Tutti Zorro ma nessuno è Zorro: come mai?

«Non ci serve un capufficio o un generale.

Basta un segretario, uno che riferisce al momento giusto alla persona giusta. Ma senza scomodare la politica o i partiti».

Non sarete qualunquisti in maschera?

«Può darsi. Resta il fatto che il nostro è un movimento spontaneo, pulito, fatto semplicemente di gente per bene che ogni tanto s’arrabbia».

Quali potrebbero essere le prossime missioni?
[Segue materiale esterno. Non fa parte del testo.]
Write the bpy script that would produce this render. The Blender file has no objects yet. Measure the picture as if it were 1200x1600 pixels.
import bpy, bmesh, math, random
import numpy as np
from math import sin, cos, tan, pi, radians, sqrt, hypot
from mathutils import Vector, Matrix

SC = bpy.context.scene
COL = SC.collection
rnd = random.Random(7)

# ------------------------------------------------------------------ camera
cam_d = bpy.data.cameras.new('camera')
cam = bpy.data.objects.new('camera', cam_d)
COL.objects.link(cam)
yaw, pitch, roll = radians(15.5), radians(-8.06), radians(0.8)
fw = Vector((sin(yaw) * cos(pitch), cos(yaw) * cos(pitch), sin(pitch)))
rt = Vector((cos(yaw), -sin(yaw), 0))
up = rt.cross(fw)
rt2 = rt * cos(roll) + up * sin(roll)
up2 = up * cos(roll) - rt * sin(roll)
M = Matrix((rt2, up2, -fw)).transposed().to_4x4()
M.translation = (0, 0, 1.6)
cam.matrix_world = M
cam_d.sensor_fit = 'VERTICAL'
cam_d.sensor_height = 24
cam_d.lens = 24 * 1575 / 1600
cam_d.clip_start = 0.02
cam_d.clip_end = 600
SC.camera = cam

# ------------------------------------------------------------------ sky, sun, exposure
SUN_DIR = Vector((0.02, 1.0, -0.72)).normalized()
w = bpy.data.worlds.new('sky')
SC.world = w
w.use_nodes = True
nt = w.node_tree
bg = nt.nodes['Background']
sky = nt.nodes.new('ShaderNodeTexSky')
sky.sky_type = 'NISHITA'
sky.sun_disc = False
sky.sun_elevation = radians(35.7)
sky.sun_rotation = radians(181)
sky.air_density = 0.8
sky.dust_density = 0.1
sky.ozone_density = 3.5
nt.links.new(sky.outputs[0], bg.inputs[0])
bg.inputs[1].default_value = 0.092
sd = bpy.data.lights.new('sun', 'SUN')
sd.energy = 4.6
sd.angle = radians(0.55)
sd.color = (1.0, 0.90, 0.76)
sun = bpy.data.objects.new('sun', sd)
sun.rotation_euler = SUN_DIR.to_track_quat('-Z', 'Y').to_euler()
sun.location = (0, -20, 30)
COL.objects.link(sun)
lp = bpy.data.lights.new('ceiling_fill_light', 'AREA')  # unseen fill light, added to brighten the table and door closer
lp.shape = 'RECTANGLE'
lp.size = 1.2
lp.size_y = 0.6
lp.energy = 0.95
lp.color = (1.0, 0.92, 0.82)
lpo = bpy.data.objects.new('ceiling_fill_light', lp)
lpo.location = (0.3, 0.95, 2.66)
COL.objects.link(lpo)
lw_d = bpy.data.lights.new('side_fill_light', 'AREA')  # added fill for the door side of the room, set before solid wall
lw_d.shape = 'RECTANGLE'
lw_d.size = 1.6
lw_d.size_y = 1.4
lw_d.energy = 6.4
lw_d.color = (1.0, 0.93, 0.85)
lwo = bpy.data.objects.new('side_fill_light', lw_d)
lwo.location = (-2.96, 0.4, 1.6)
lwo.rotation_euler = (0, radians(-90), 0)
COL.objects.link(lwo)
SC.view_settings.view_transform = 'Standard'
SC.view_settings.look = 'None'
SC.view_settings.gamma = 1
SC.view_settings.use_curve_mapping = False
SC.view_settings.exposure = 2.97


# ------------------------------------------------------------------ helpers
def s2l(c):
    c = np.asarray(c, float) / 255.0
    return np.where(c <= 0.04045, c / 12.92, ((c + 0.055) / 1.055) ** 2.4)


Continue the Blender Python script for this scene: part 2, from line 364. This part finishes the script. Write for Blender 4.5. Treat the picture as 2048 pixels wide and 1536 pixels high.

«Restando ad Oristano,ci sarebbe da occuparsi di tutto quello che non c’è più, delle industrie scomparse. Hanno creato il porto, e dietro il deserto.A chi serve? Stesso discorso per l’aeroporto di Fenosu: non ci atterrano manco le farfalle».

E se scendesse in campo? Vi piacerebbe Zorro onorevole?

«Non lo farà mai. Eppoi, è magico e coinvolgente finché resta così. In politica ci si guasta, a prescindere dalle buone intenzioni».

Zorro è un’altra cosa.

«Sì, ma alla fine si guasterebbe anche lui. Troppi pescicani nello stesso mare. Oggi, se devo parlargli, il segretario mi riceve in un attimo. Se diventa onorevole, capace che muoio in sala d’attesa».

E allora? Appuntamento alla prossima battaglia!